Search code examples
unit-testingtestingtddfunctional-testing

How to reduce the time spent on testing?


I just looked back through the project that nearly finished recently and found a very serious problem. I spent most of bank time on testing the code, reproducing the different situations "may" cause code errors.

Do you have any idea or experience to share on how to reduce the time spent on testing, so that makes the development much more smoothly?

I tried follow the concept of test-driven for all my code , but I found it really hard to achieve this, really need some help from the senior guys here.

Thanks

Re: all

Thanks for the answers above here, initially my question was how to reduce the time on general testing, but now, the problem is down to how to write the effecient automate test code.

I will try to improve my skills on how to write the test suit to cut down this part of time.

However, I still really struggle with how to reduce the time I spent on reproduce the errors , for instance, A standard blog project will be easy to reproduce the situations may cause the errors but a complicate bespoke internal system may "never" can be tested throught out easily, is it worthy ? Do you have any idea on how to build a test plan on this kind of project ?

Thanks for the further answers still.


Solution

  • Test driven design is not about testing (quality assurance). It has been poorly named from the outset.

    It's about having machine runnable assumptions and specifications of program behavior and is done by programmers during programming to ensure that assumptions are explicit.

    Since those tasks have to be done at some point in the product lifecycle, it's simply a shift of the work.
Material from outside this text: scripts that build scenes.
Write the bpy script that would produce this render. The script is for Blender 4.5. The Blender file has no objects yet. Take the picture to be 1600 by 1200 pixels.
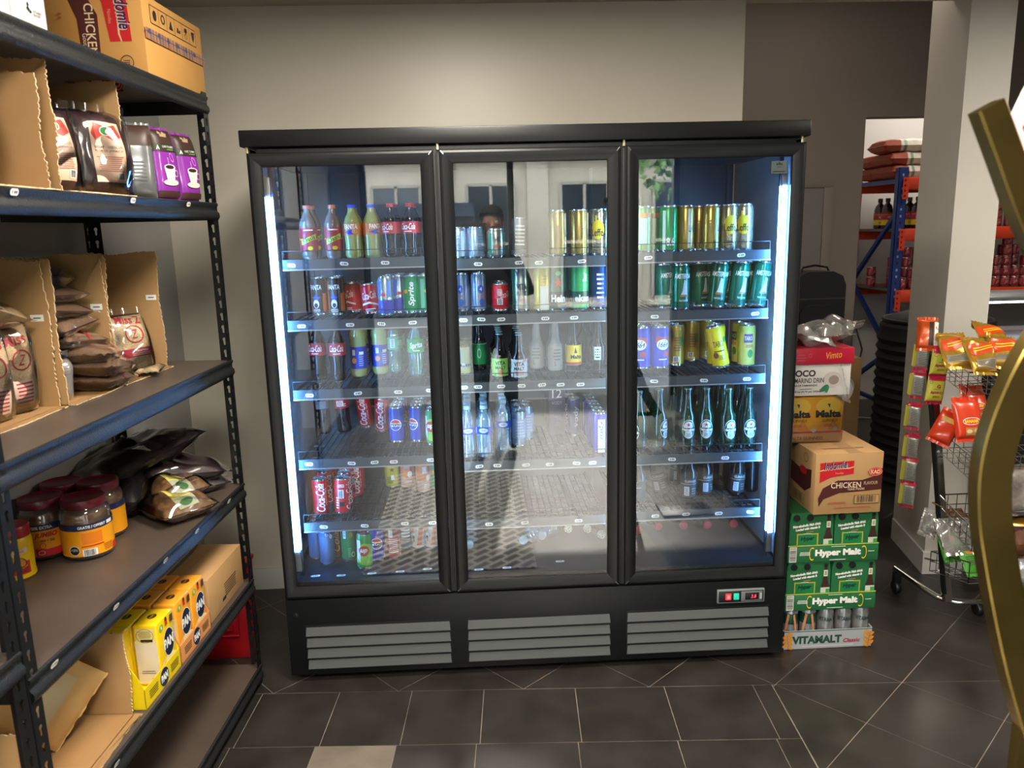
import bpy, bmesh, math, random
from mathutils import Vector, Matrix, Euler
random.seed(7)
SC = bpy.context.scene
COL = SC.collection
PI = math.pi

# ------------------------------------------------------------------ camera
F_PX = 1210.7
CAM = Vector((-0.1951, -2.6857, 1.6632))
_ya, _pi, _ro = 0.0424, 0.1985, -0.0246
_f = Vector((math.sin(_ya)*math.cos(_pi), math.cos(_ya)*math.cos(_pi), -math.sin(_pi)))
_r0 = Vector((math.cos(_ya), -math.sin(_ya), 0)); _u0 = _r0.cross(_f)
_r = math.cos(_ro)*_r0 + math.sin(_ro)*_u0
_u = -math.sin(_ro)*_r0 + math.cos(_ro)*_u0
cam = bpy.data.cameras.new('camera'); camo = bpy.data.objects.new('camera', cam); COL.objects.link(camo)
cam.sensor_fit = 'HORIZONTAL'; cam.sensor_width = 36.0; cam.lens = 36.0*F_PX/1600.0
cam.clip_start = 0.02; cam.clip_end = 200
cam.dof.use_dof = True; cam.dof.focus_distance = 2.85; cam.dof.aperture_fstop = cam.lens/6.0
M = Matrix((_r, _u, -_f)).transposed().to_4x4(); M.translation = CAM
camo.matrix_world = M
SC.camera = camo

# ------------------------------------------------------------------ world, sun, large lights, exposure
world = bpy.data.worlds.new('sky'); SC.world = world; world.use_nodes = True
_bg = world.node_tree.nodes['Background']; _bg.inputs[0].default_value = (0.80, 0.90, 1.0, 1); _bg.inputs[1].default_value = 22.0
def lamp(name, kind, loc, energy, color=(1, 1, 1), size=None, rot=None, target=None, **kw):
    l = bpy.data.lights.new(name, kind); l.energy = energy; l.color = color
    o = bpy.data.objects.new(name, l); COL.objects.link(o); o.location = loc
    if target is not None:
        o.rotation_euler = (Vector(target)-Vector(loc)).to_track_quat('-Z', 'Y').to_euler()
    elif rot: o.rotation_euler = rot
    if kind == 'AREA' and size:
        l.shape = 'RECTANGLE'; l.size, l.size_y = size
    for k, v in kw.items(): setattr(l, k, v)
    return o
SUN_DIR = Vector((-0.10, 0.84, -0.53))
sun = lamp('sun', 'SUN', (0, -8, 8), 6.0, (1.0, 0.93, 0.82), angle=math.radians(0.8))
sun.rotation_euler = SUN_DIR.to_track_quat('-Z', 'Y').to_euler()
# daylight through the open shopfront (a portal onto the sky) lamps on the shop ceiling, and an added fill in the passage
p_ = lamp('shopfront_daylight', 'AREA', (0.25, -4.68, 1.22), 60, (0.86, 0.93, 1.0), size=(2.95, 2.4), rot=(math.radians(90), 0, 0)); p_.data.cycles.is_portal = True
lamp('ceiling_glow_lamp', 'AREA', (-0.25, -0.75, 2.56), 46, (1.0, 0.92, 0.79), size=(0.5, 0.5), rot=(0, 0, 0))
lamp('ceiling_glow_lamp', 'AREA', (-0.3, -2.6, 2.56), 95, (1.0, 0.91, 0.78), size=(0.8, 0.8), rot=(0, 0, 0))
lamp('stock_room_lamp', 'AREA', (3.9, 3.3, 3.1), 42, (1.0, 0.93, 0.85), size=(1.2, 1.2), rot=(0, 0, 0))
lamp('passage_fill', 'AREA', (1.9, 1.5, 3.15), 9, (1.0, 0.88, 0.76), size=(0.5, 0.5), rot=(0, 0, 0))  # added fill with no fixture, lifts the dark passage wall
lamp('counter_side_lamp', 'AREA', (2.7, -0.9, 2.55), 60, (1.0, 0.90, 0.74), size=(0.6, 0.6), rot=(0, 0, 0))
SC.view_settings.view_transform = 'Standard'
SC.view_settings.look = 'None'
SC.view_settings.exposure = 0.15
SC.view_settings.gamma = 1.0
SC.view_settings.use_curve_mapping = False
cy = SC.cycles
cy.max_bounces = 7; cy.diffuse_bounces = 3; cy.glossy_bounces = 4; cy.transmission_bounces = 4
cy.transparent_max_bounces = 24; cy.caustics_reflective = False; cy.caustics_refractive = False
cy.sample_clamp_indirect = 6.0; cy.use_denoising = True

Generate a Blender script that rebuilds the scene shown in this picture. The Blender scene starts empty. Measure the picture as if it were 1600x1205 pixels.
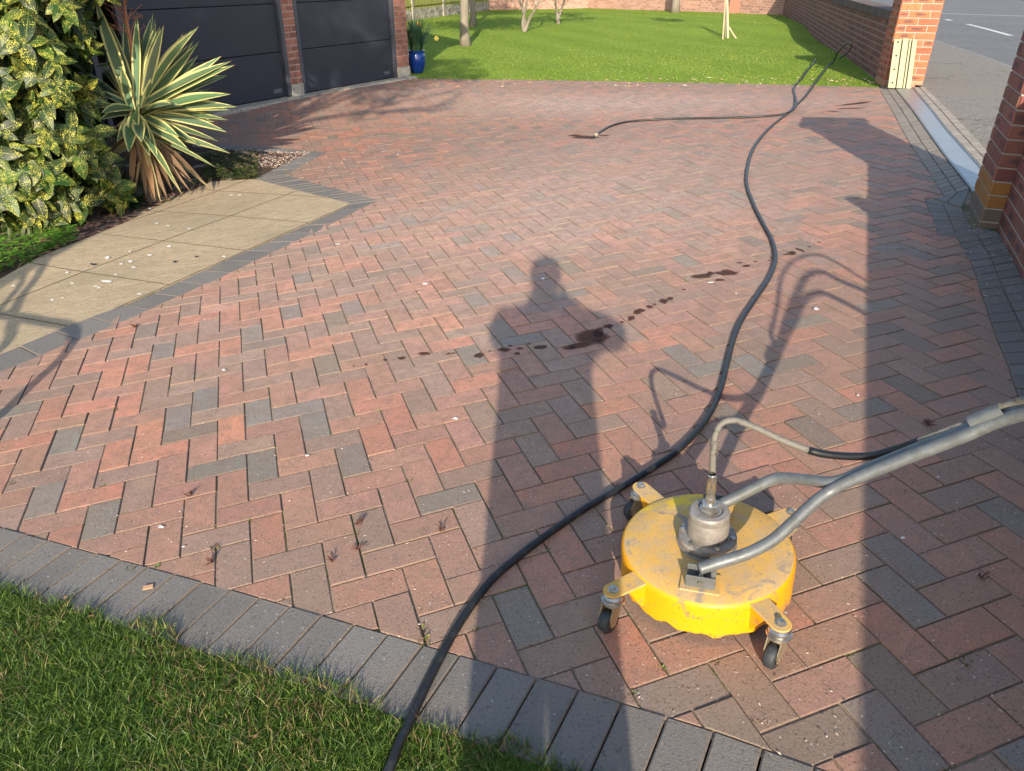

Whether it's more or less efficient is a debate for another time.

    What you refer to I would not call testing. Having strong TDD does mean that the testing phase does not have to be relied upon as heavily for errors which would be caught long before they reach a test build (as they are with experience programmers with a good spec and responsive stakeholders in a non-TDD environment).

    If you think the upfront tests (runnable spec) is a serious problem, I guess it comes down to how much work the relative stages of development are expected to cost in time and money?